Celebration of the Arts

(I wrote this on Saturday, but didn't post it.  Chuck found it on the laptop and said he enjoyed it... so... thought I'd share.)

Last Thursday night I attended an event called, "Celebration of the Arts".  I received the invitation through my writer's group.  We were instructed to bring a piece of our art- anything we had written- that we were proud of.  I was a little nervous since I don't feel like I have done anything substantial with my writing in a long time.  But I ended up choosing to bring the magazines containing the last two articles I had written.  When I arrived people were placing their art pieces on a display table, so I laid out the two magazines.  It was a pretty cool feeling.  There were paintings, drawings, pottery, photographs, and then my art- writing.

I have thought to myself and said many times out loud over the years that I wish I had a talent.  I've always wished I had some skill I was good at.  I watch my husband create, and use his creative mind for all kinds of projects.  I have wished so often I could be like him!  I have wished I was able to create something beautiful to give as a gift.  Many of my friends can refurbish furniture, or are amazing at DIY projects, or can make cards, jewelry, clothing- the skies the limit for those kinds of artists.  Recently I even went to Michael's to look around and see if there was anything I could make to give away as gifts this Christmas.  It all felt extremely daunting to me.  I don't have the kind of mind that can picture something and create it, even though I really, really wish I could.

Back in October I joined a ministry called, "Infused Arts".  My particular group in this community is called, "The Write Space".  As the weeks have gone on I've learned that "Infused Arts" is simply artists coming together who are infused by the Holy Spirit, and create for Him.  These artists are inspired by Him and for Him.  As I participate in this creative community I am experiencing the presence of God more and more through my writing.  I have always known God has put this art of writing inside me.  Even as a young child writing was apart of me, but it has never seemed like a talent or a skill.  It's just been a part of me.

On Thursday night I was able to celebrate the gift God has given me as a writer with other artists who affirmed my gift.  I got to stand up, share about my articles, and celebrate how God had led me to write them.  Then I was privileged to see the pieces of art others created and got to hear their stories.  God was infused all over each piece of art whether written or visual.  It was beautiful!  So beautiful!  And surreal.  I have never been apart of anything like it.  Experiencing God through people's art was stunning.  Inspiring.  I was in awe, and still am.
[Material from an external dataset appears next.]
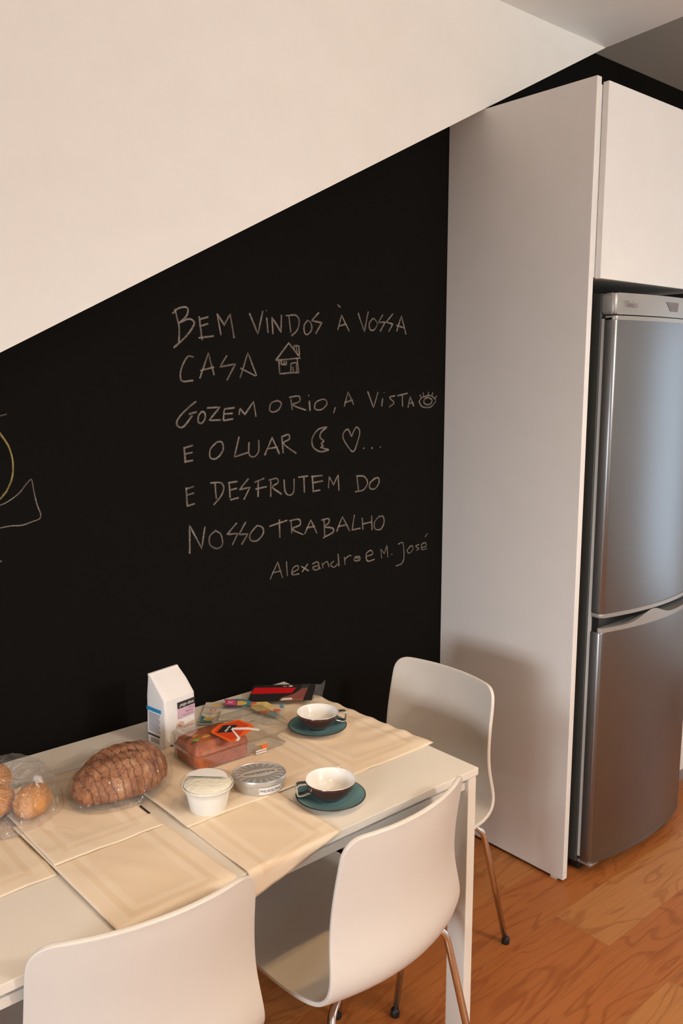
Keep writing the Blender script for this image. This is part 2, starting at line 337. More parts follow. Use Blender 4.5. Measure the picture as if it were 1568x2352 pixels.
CHALK_TEXT = "-291,1815 -285,1794 -279,1769 -282,1728|-298,1803 -281,1816 -259,1821 -251,1814 -257,1797 -279,1780|-279,1780 -249,1791 -233,1784 -239,1768 -267,1739 -298,1714|-217,1800 -210,1738|-216,1792 -188,1799|-217,1773 -189,1781|-221,1743 -172,1749|-160,1809 -149,1752|!-160,1809 -138,1779 -118,1810 -106,1746|!-54,1816 -25,1758 -6,1825|6,1806 10,1763|5,1827 6,1824|!27,1760 24,1808 57,1766 59,1816|85,1814 93,1767|74,1814 110,1817 124,1801 116,1775 95,1757|157,1805 143,1789 145,1766 158,1764 171,1780 167,1798 157,1803|!199,1829 171,1804 210,1799 185,1766|273,1855 284,1848|!273,1779 289,1826 320,1777|278,1791 307,1800|!357,1835 384,1778 400,1841|419,1821 404,1804 408,1786 425,1787 439,1804 429,1818 419,1821|!464,1834 443,1808 474,1811 452,1781|!509,1840 478,1811 508,1808 490,1782|!526,1783 546,1835 569,1776|524,1803 563,1796|-237,1691 -255,1693 -272,1671 -280,1646 -274,1627 -241,1629|!-220,1634 -191,1703 -175,1643|-218,1655 -174,1665|!-131,1697 -155,1665 -104,1674 -133,1629|!-89,1636 -61,1705 -32,1641|-88,1663 -36,1641|!36,1686 84,1736 127,1693 36,1686|!104,1718 104,1729 122,1729 123,1701|112,1726 114,1711|!48,1686 50,1648 120,1651 115,1692|56,1686 57,1673|68,1684 66,1672|59,1674 75,1674|76,1684 74,1672|!91,1652 92,1677 112,1680 113,1652|98,1667 101,1654|-233,1574 -266,1551 -294,1523 -292,1508 -275,1507 -247,1535|-258,1539 -233,1544|-216,1545 -227,1533 -228,1516 -217,1513 -207,1525 -207,1540 -216,1545|!-200,1554 -158,1556 -194,1520 -157,1520|-144,1548 -148,1518|-144,1550 -109,1553|-145,1536 -116,1537|-148,1518 -115,1522|!-95,1533 -91,1551 -75,1533 -44,1569 -37,1525|41,1570 19,1564 12,1546 22,1538 44,1543 54,1561 41,1570|90,1573 95,1541|84,1578 121,1581 122,1565 97,1556 146,1540|160,1567 162,1537|157,1584 159,1580|210,1571 185,1561 182,1542 206,1539 228,1554 224,1568 210,1571|263,1545 256,1527|!300,1547 315,1592 339,1551|302,1559 337,1566|!398,1593 425,1539 444,1590|464,1569 461,1543|470,1589 471,1586|521,1577 495,1571 517,1554 495,1540|531,1577 580,1585|554,1580 556,1539|!581,1536 591,1573 609,1540|583,1550 609,1552|634,1555 651,1569 690,1575 717,1559|634,1555 652,1538 691,1535 719,1556|677,1569 661,1563 659,1551 678,1543 695,1549 696,1561 677,1569|644,1568 638,1578|656,1572 654,1586|677,1575 680,1588|695,1573 702,1585|710,1565 722,1574|-275,1451 -272,1412|-275,1448 -247,1454|-274,1431 -249,1435|-276,1410 -248,1413|-170,1460 -192,1441 -194,1417 -174,1413 -152,1434 -153,1457 -170,1460|!-97,1471 -113,1414 -66,1424|-62,1454 -63,1419 -47,1410 -30,1425 -28,1459|!-8,1413 19,1463 45,1413|0,1431 39,1434|56,1459 59,1414|53,1462 79,1469 82,1455 62,1442 109,1411|229,1485 195,1480 171,1454 174,1426 202,1411 236,1415|229,1485 206,1471 201,1455 215,1443 206,1436 213,1427 203,1424 236,1415|330,1452 315,1475 296,1464 300,1439 337,1403 360,1445 364,1470 348,1479 330,1452|381,1412 385,1409|416,1411 421,1409|453,1411 458,1409"
CHALK_TEXT2 = "-273,1341 -271,1290|-275,1336 -248,1341|-272,1319 -248,1323|-272,1289 -246,1293|-180,1345 -177,1300|-196,1347 -161,1344 -151,1328 -162,1306 -186,1283|-133,1342 -131,1298|-137,1342 -104,1343|-131,1321 -107,1324|-131,1293 -102,1296|!-67,1349 -99,1319 -62,1323 -84,1289|-33,1341 -34,1292|-47,1336 -11,1345|-43,1316 -2,1320|12,1335 11,1288|5,1338 34,1341 39,1328 18,1316 51,1292|61,1336 64,1301 80,1287 97,1296 99,1335|114,1338 154,1339|137,1337 139,1289|170,1336 173,1292|166,1336 210,1337|170,1317 212,1320|169,1290 201,1292|!234,1295 237,1331 255,1304 274,1334 277,1283|353,1325 360,1275|350,1324 384,1320 399,1298 380,1276 345,1274|435,1310 411,1297 410,1280 431,1275 451,1294 447,1311 423,1308|!-268,1155 -265,1234 -228,1164 -217,1226|-180,1211 -201,1196 -201,1171 -178,1158 -160,1168 -165,1197 -185,1211|!-110,1224 -144,1194 -108,1193 -127,1161|!-78,1223 -104,1189 -73,1188 -95,1158|-39,1208 -65,1185 -62,1166 -40,1163 -18,1182 -20,1200 -39,1208|4,1200 72,1211|42,1217 43,1161|86,1210 89,1169|79,1208 116,1209 120,1192 92,1182 133,1159|!138,1160 162,1202 187,1157|144,1179 179,1180|215,1198 218,1144|204,1197 233,1199 235,1185 218,1174 251,1166 250,1152 211,1140|!267,1153 292,1198 322,1149|273,1169 311,1170|!343,1199 334,1150 369,1152|376,1186 380,1145|376,1165 420,1167|418,1188 421,1140|456,1184 432,1165 434,1143 460,1138 475,1158 470,1180 452,1180"
CHALK_SIGN = "!5,1038 34,1088 52,1036|13,1057 45,1059|67,1085 70,1039|87,1047 111,1055 108,1066 91,1061 88,1041 115,1039|123,1062 153,1043|150,1066 127,1043|167,1063 189,1066 194,1045 178,1041 169,1052 191,1054|192,1051 200,1041|207,1060 210,1042|211,1054 227,1062 236,1042|255,1059 242,1049 255,1039 272,1048|273,1080 277,1039|300,1067 303,1040|302,1058 319,1068 330,1065|343,1061 365,1058 365,1046 343,1048 346,1057 363,1052|395,1054 424,1059 416,1072 395,1063 401,1038 433,1040|!465,1038 461,1072 477,1052 489,1080 494,1037|511,1046 514,1044|542,1076 565,1077 570,1026 558,1006 532,1002|600,1060 585,1049 596,1038 613,1048 609,1062 594,1059|644,1063 626,1059 644,1047 629,1043|657,1049 680,1052 675,1065 657,1061 659,1042 684,1042|685,1096 674,1085"
CHALK_RING = "-772,1517 -762,1508 -753,1494 -745,1478 -738,1453 -737,1432 -742,1401 -753,1377 -764,1364 -772,1356 -786,1350"
CHALK_OUTLINE = "-788,1338 -773,1341 -755,1347 -728,1364 -709,1384 -698,1395 -694,1394 -691,1368 -685,1335 -678,1312 -678,1305 -682,1298 -700,1293 -723,1288 -750,1289 -776,1287 -791,1287|-770,1549 -759,1550 -744,1553|-791,1206 -781,1207 -777,1209"

# ------------------------------------------------------------------ the setting
struct(obj('floor', bx((-3.0, -4.2, -0.05), (3.2, 0.0, 0.0)), M['floor']))
wall_back = struct(obj('wall_back', bx((-3.0, 0.0, -0.05), (3.2, 0.1, 3.0)), M['blackboard']))
# white boxed-in roof slope standing proud of the blackboard, cut diagonally along its lower edge
SL = (2.811 - 1.690) / (1.421 + 0.803)
def zdiag(x): return 1.690 + SL * (x + 0.803)
bm = nb(); pr = [(-3.0, max(0.3, zdiag(-3.0))), (1.421, 2.811), (-3.0, 2.811)]
a = [bm.verts.new((x, -0.15, z)) for x, z in pr]; b = [bm.verts.new((x, 0.0, z)) for x, z in pr]
bm.faces.new(a); bm.faces.new(b[::-1])
for i in range(3): bm.faces.new((a[i], b[i], b[(i + 1) % 3], a[(i + 1) % 3]))
struct(obj('wall_slope', bm, M['wall_white']))
bm = nb(); prism(bm, [(-3.0, -4.2), (1.31, -4.2), (1.31, -0.90), (1.421, -0.15), (1.421, -0.148), (-3.0, -0.148)], 2.811, 2.87)
struct(obj('ceiling', bm, M['ceiling_white']))
struct(obj('ceiling_recess', bx((-3.0, -4.2, 2.87), (3.2, 0.0, 2.92)), M['ceiling_darker']))
bm = nb()   # right wall with a balcony door opening y -2.6..-1.2, z 0.3..2.1
for lo, hi in (((3.2, -4.2, -0.05), (3.3, -2.6, 3.0)), ((3.2, -1.2, -0.05), (3.3, 0.1, 3.0)),
               ((3.2, -2.6, -0.05), (3.3, -1.2, 0.3)), ((3.2, -2.6, 2.1), (3.3, -1.2, 3.0))): box(bm, lo, hi)
struct(obj('wall_right', bm, M['room_wall']))
bm = nb(); box(bm, (3.23, -2.6, 0.3), (3.29, -2.54, 2.1)); box(bm, (3.23, -1.26, 0.3), (3.29, -1.2, 2.1)); box(bm, (3.23, -2.54, 0.3), (3.29, -1.26, 0.36)); box(bm, (3.23, -2.54, 2.04), (3.29, -1.26, 2.1))
struct(obj('window_2', bm, M['laminate']))
struct(obj('wall_front', bx((-3.1, -4.3, -0.05), (3.3, -4.2, 3.0)), M['room_wall']))
bm = nb()   # left wall with the window opening y -3.0..-1.3, z 0.8..1.7
for lo, hi in (((-3.1, -4.2, -0.05), (-3.0, -3.0, 3.0)), ((-3.1, -1.3, -0.05), (-3.0, 0.1, 3.0)),
               ((-3.1, -3.0, -0.05), (-3.0, -1.3, 0.8)), ((-3.1, -3.0, 1.7), (-3.0, -1.3, 3.0))): box(bm, lo, hi)
struct(obj('wall_left', bm, M['room_wall']))
win = struct(obj('window_1', bx((-3.09, -3.0, 0.8), (-3.03, -2.95, 1.7)), M['laminate']))
bm = nb(); box(bm, (-3.09, -1.35, 0.8), (-3.03, -1.3, 1.7)); box(bm, (-3.09, -2.95, 0.8), (-3.03, -1.35, 0.85)); box(bm, (-3.09, -2.95, 1.65), (-3.03, -1.35, 1.7)); box(bm, (-3.08, -2.28, 0.85), (-3.04, -2.23, 1.65))
obj('window_frame', bm, M['laminate'], win)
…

It has been so exciting to embrace anew the gift of writing God has given me, and to be learning that He has a unique purpose for it.  For me.  He has created me with this gift, and wants to use it for His glory and His kingdom.  Really, me?  As Jase would say, "Woooow!"

Today I am at a Writer's Retreat, surrounded by others writers, and I find such strength and inspiration from their stories.  Their journeys as writers.  I'm finding a community of artists I can relate to, and connect with over our passion to write.  It's amazing.  It's like something inside me has begun to crack open, and I'm just beginning to realize what God could do through me using the written word.  It feels so good to be understood in this passion.  It feels so good to dust off my fingers, start to declutter the cobwebs of lies that have tangled themselves around my mind, and begin to see myself as a woman who has a voice that can only tell a story from my perspective.  A perspective only God could give me.

2 comments:

Unknown said...

Hi, It's Beth. I'm one of the writers and also an artist. (I showed my colorful lamb pastel art the night you shared your published articles.) Luv your blog. The first time deAnn explained that God puts our creative drive into us, I started bawling. I thought my urge to create was just my little time killer....now that I know it's from God, I respect it and create with no guilt feelings. Guilt comes from the evil one.

Full of JOY said...

Awww, that's awesome! Thanks for stopping by, Beth!